Distracted by the messy process of Brexit, this is a long overdue debate that Britain appears incapable of handling. Given London's world-leading position as a base for these entities, the country should exercise global leadership through a radical overhaul of its rules and regulations.

Lax supervision of charities results in senior executives with a Narcissus complex harassing junior employees. Or, indeed, totally incongruous situations like front line aid workers putting in eight-hour days before using the evenings and nights for high jinx.

It has also seen movements like the Muslim Brotherhood wantonly exploit the lucrative tax exemptions and special status of charities to further their agenda. Without the British charity scene, the group would not have been able to promote its ideology and establish its influence across a broad global swathe.

Tackling this problem is now a massive challenge. Groups with hidden agendas like the Muslim Brotherhood are deeply embedded at all levels of the charity and voluntary sectors in British society.

The headline-making cases about Muslim Brotherhood-linked charities that funnel aid to boost and sustain extremist groups in war zones are constant. What is publicised is the tip of the iceberg. When extremists are killed on the battlefield or prosecuted in the British courts it is proven charities that have provided access to the region for ISIL or Al Qaeda followers.

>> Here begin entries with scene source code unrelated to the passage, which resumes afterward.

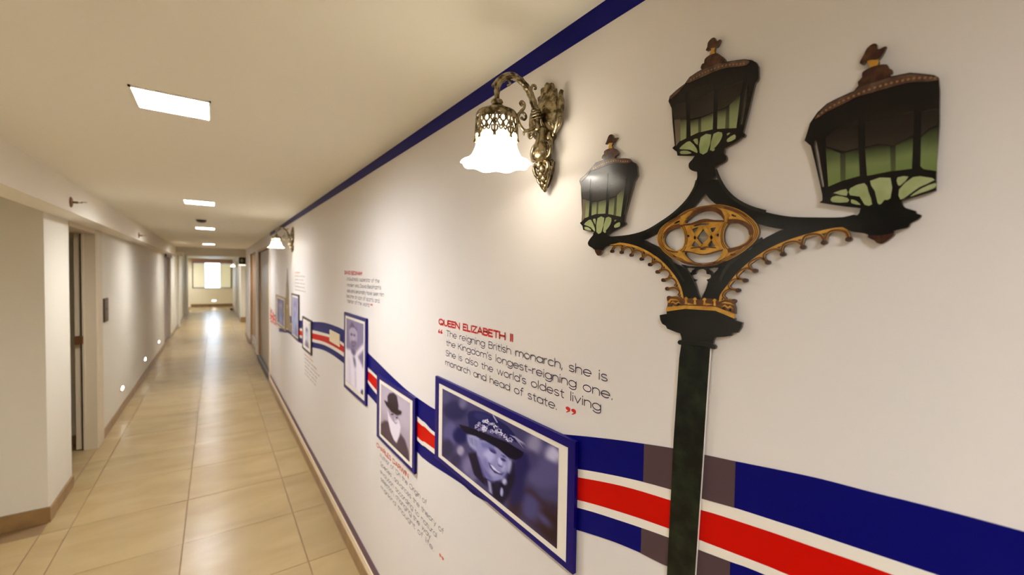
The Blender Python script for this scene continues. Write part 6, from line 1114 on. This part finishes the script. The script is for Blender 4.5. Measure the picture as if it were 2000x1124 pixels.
# ---- lettering: a monoline round face drawn stroke by stroke (x-height 100)
def A_(cx, cy, rx, ry, a0, a1, n=None):
    n = n or max(5, int(abs(a1-a0)/14)); return [(cx+rx*math.cos(R(a0+(a1-a0)*i/n)), cy+ry*math.sin(R(a0+(a1-a0)*i/n))) for i in range(n+1)]
O_ = A_(50, 50, 50, 50, 0, 360, 28)
ar = lambda x: A_(x+42, 58, 42, 42, 180, 0)
GLY = {
 'a': (100, [O_, [(100, 100), (100, 0)]]), 'b': (100, [O_, [(0, 150), (0, 0)]]), 'd': (100, [O_, [(100, 150), (100, 0)]]), 'c': (86, [A_(50, 50, 50, 50, 42, 318)]),
 'e': (100, [[(0, 50), (100, 50)]+A_(50, 50, 50, 50, 0, 318)]), 'f': (52, [[(22, 0), (22, 120)]+A_(50, 120, 28, 30, 180, 80), [(0, 96), (52, 96)]]),
 'g': (100, [O_, [(100, 100), (100, -6)]+A_(50, -6, 50, 38, 0, -150)]), 'h': (84, [[(0, 150), (0, 0)], [(0, 50)]+ar(0)+[(84, 0)]]),
 'i': (8, [[(4, 100), (4, 0)], [(4, 128), (4, 144)]]), 'j': (20, [[(14, 100), (14, -20)]]), 'k': (74, [[(0, 150), (0, 0)], [(68, 100), (0, 38)], [(24, 60), (74, 0)]]), 'l': (8, [[(4, 150), (4, 0)]]),
 'm': (144, [[(0, 100), (0, 0)], [(0, 50)]+A_(36, 62, 36, 38, 180, 0)+[(72, 0)], [(72, 50)]+A_(108, 62, 36, 38, 180, 0)+[(144, 0)]]),
 'n': (84, [[(0, 100), (0, 0)], [(0, 50)]+ar(0)+[(84, 0)]]), 'o': (100, [O_]), 'p': (100, [O_, [(0, 100), (0, -46)]]), 'q': (100, [O_, [(100, 100), (100, -46)]]),
 'r': (46, [[(0, 100), (0, 0)], [(0, 50)]+A_(42, 58, 42, 42, 180, 80)]), 's': (70, [A_(35, 74, 33, 26, 35, 270)+A_(35, 24, 35, 24, 90, -150)[1:]]),
 't': (54, [[(22, 132), (22, 26)]+A_(48, 26, 26, 26, 180, 275), [(0, 96), (54, 96)]]), 'u': (84, [[(0, 100), (0, 42)]+A_(42, 42, 42, 42, 180, 360)+[(84, 100)], [(84, 42), (84, 0)]]),
 'v': (84, [[(0, 100), (42, 0), (84, 100)]]), 'w': (132, [[(0, 100), (33, 0), (66, 100), (99, 0), (132, 100)]]), 'y': (84, [[(0, 100), (42, 2)], [(84, 100), (24, -46)]]), 'x': (80, [[(0, 100), (80, 0)], [(80, 100), (0, 0)]]),
 'T': (96, [[(0, 140), (96, 140)], [(48, 140), (48, 0)]]), 'B': (90, [[(0, 76), (52, 76)]+A_(52, 108, 30, 32, -90, 90)+[(0, 140), (0, 0), (54, 0)]+A_(54, 38, 36, 38, -90, 90)]), 'K': (92, [[(0, 140), (0, 0)], [(86, 140), (0, 56)], [(30, 84), (92, 0)]]),
 'S': (90, [A_(45, 104, 41, 36, 35, 270)+A_(45, 34, 45, 34, 90, -150)[1:]]), 'A': (112, [[(0, 0), (56, 140), (112, 0)], [(22, 46), (90, 46)]]), 'U': (100, [[(0, 140), (0, 48)]+A_(50, 48, 50, 48, 180, 360)+[(100, 140)]]),
 'D': (108, [[(40, 0), (0, 0), (0, 140), (40, 140)]+A_(40, 70, 68, 70, 90, -90)]), 'O': (140, [A_(70, 70, 70, 70, 0, 360, 32)]), 'Q': (140, [A_(70, 70, 70, 70, 0, 360, 32), [(86, 40), (136, -4)]]), 'E': (80, [[(80, 140), (0, 140), (0, 0), (80, 0)], [(0, 72), (70, 72)]]),
 'N': (108, [[(0, 0), (0, 140), (108, 0), (108, 140)]]), 'L': (72, [[(0, 140), (0, 0), (72, 0)]]), 'I': (10, [[(5, 140), (5, 0)]]), 'Z': (96, [[(0, 140), (96, 140), (0, 0), (96, 0)]]), 'H': (104, [[(0, 140), (0, 0)], [(104, 140), (104, 0)], [(0, 70), (104, 70)]]),
 'C': (112, [A_(66, 70, 66, 70, 45, 315)]), 'R': (90, [[(0, 0), (0, 140), (48, 140)]+A_(48, 104, 38, 36, 90, -90)+[(0, 68)], [(46, 68), (90, 0)]]), 'W': (170, [[(0, 140), (42, 0), (85, 140), (128, 0), (170, 140)]]), 'V': (112, [[(0, 140), (56, 0), (112, 140)]]),
 'M': (128, [[(0, 0), (0, 140), (64, 50), (128, 140), (128, 0)]]), 'K2': (0, []),
 '.': (8, [[(4, 0), (4, 14)]]), ',': (12, [[(8, 14), (0, -26)]]), '-': (50, [[(0, 52), (50, 52)]]), "'": (10, [[(8, 150), (3, 112)]]), '‘': (10, [[(3, 150), (8, 112)]]), '’': (10, [[(8, 150), (3, 112)]]), ' ': (54, []),
}
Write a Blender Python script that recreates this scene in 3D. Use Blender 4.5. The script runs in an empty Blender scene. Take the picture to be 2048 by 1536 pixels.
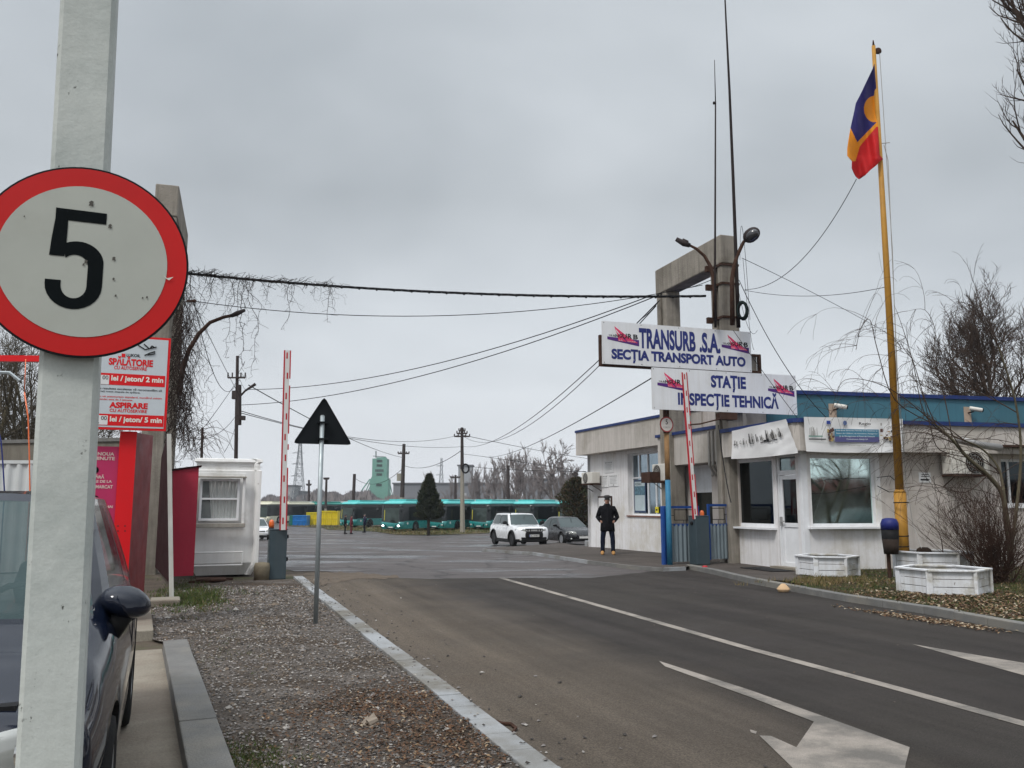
import bpy, bmesh, math, random
from mathutils import Vector, Matrix
from math import sin, cos, pi, radians, atan2, sqrt, hypot

# ------------------------------------------------------------------ camera, sky, sun, exposure
scene = bpy.context.scene
COL = scene.collection
FPX, EYE, HOR = 1700.0, 1.6, 1010.0            # focal length in photo pixels, eye height, horizon row
PITCH = math.atan((HOR - 768) / FPX)
cd = bpy.data.cameras.new('camera'); cam = bpy.data.objects.new('camera', cd); COL.objects.link(cam)
cam.location = (0, 0, EYE); cam.rotation_euler = (pi / 2 + PITCH, 0, 0)
cd.sensor_width = 36; cd.lens = 36 * FPX / 2048; cd.clip_start = .05; cd.clip_end = 6000
scene.camera = cam

SUN_EL, SUN_AZ = radians(52), radians(215)      # azimuth clockwise from +Y
w = bpy.data.worlds.new('World'); scene.world = w; w.use_nodes = True
nt = w.node_tree; N = nt.nodes; L = nt.links; N.clear()
out = N.new('ShaderNodeOutputWorld'); bg = N.new('ShaderNodeBackground'); L.new(bg.outputs[0], out.inputs[0])
sky = N.new('ShaderNodeTexSky'); sky.sky_type = 'NISHITA'; sky.sun_disc = False
sky.sun_elevation = SUN_EL; sky.sun_rotation = SUN_AZ; sky.air_density = 1.5; sky.dust_density = 4
tc = N.new('ShaderNodeTexCoord'); sep = N.new('ShaderNodeSeparateXYZ'); L.new(tc.outputs['Generated'], sep.inputs[0])
def mnode(op, a, b=None, c=None):
    n = N.new('ShaderNodeMath'); n.operation = op
    for i, x in enumerate((a, b, c)):
        if x is None: continue
        if isinstance(x, (int, float)): n.inputs[i].default_value = x
        else: L.new(x, n.inputs[i])
    return n.outputs[0]
zz = mnode('MAXIMUM', sep.outputs[2], 0.0)
den = mnode('ADD', zz, .22)
cx_ = mnode('DIVIDE', sep.outputs[0], den); cy_ = mnode('DIVIDE', sep.outputs[1], den)
cmb = N.new('ShaderNodeCombineXYZ'); L.new(cx_, cmb.inputs[0]); L.new(cy_, cmb.inputs[1])
ns = N.new('ShaderNodeTexNoise'); L.new(cmb.outputs[0], ns.inputs['Vector'])
ns.inputs['Scale'].default_value = .85; ns.inputs['Detail'].default_value = 4.5; ns.inputs['Roughness'].default_value = .5
ns.inputs['Distortion'].default_value = .25
ns2 = N.new('ShaderNodeTexNoise'); L.new(cmb.outputs[0], ns2.inputs['Vector'])
ns2.inputs['Scale'].default_value = .33; ns2.inputs['Detail'].default_value = 2
nmix = mnode('ADD', mnode('MULTIPLY', ns.outputs[0], .6), mnode('MULTIPLY', ns2.outputs[0], .5))
cr = N.new('ShaderNodeValToRGB'); L.new(nmix, cr.inputs[0])
e = cr.color_ramp.elements; e[0].position = .42; e[0].color = (.375, .405, .43, 1); e[1].position = .66; e[1].color = (.67, .705, .735, 1)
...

A study published last week found that only a quarter of professional auditors that examined problematic accounts had alerted the Charity Commission, as they are required to do by law. Many of the reasons for modifying these accounts relate to poor documentation and an inability to account for the disposal of the charities funds.

Without cooperation and feedback from the accountants, the charities wrongdoing escapes the supervisory net. The idea that this happens in three-quarters of detected cases is mind boggling. And who could quantify how many more undetected abuses exist?

The situation comes amid a fresh row over the Charity Commission’s own leadership. The announcement that a Conservative former cabinet minister Baroness Stowell had been chosen as its chairman has triggered a backlash among MPs scrutinising the appointment.

In a letter warning that they would not support her move into the post, the parliamentarians in effect said the position was too important to be offered out as a political favour. They said the former BBC executive had not displayed the “real insight, knowledge or vision” needed in the job.

As the government pressed ahead regardless, she hinted that she would be more robust, questioning why the commission had not examined Oxfam more rigorously when its troubles happened in 2011.

The charities have until the end of this week to meet another test. If they cannot satisfy the department for international aid that they have now adopted adequate safeguarding standards, they could be blackballed from the contracts that represent their single biggest source of funding.

Withholding power of patronage is the ultimate fall back when things go wrong. After series of scandals among the so-called “aid barons”, a group of private consultancies that grew rich on government contracts, Whitehall banned some of the firms from new bids for up to a year.

All this amounts to a piecemeal and adhoc approach to government spending but wider social concerns.

An active and radical government would go back to the start. Why not set out charters to establish operating standards, clarify a regime of auditing and regulation, plus vigilantly prosecute any wrongdoing?

Ultimately the poorest and most vulnerable would benefit.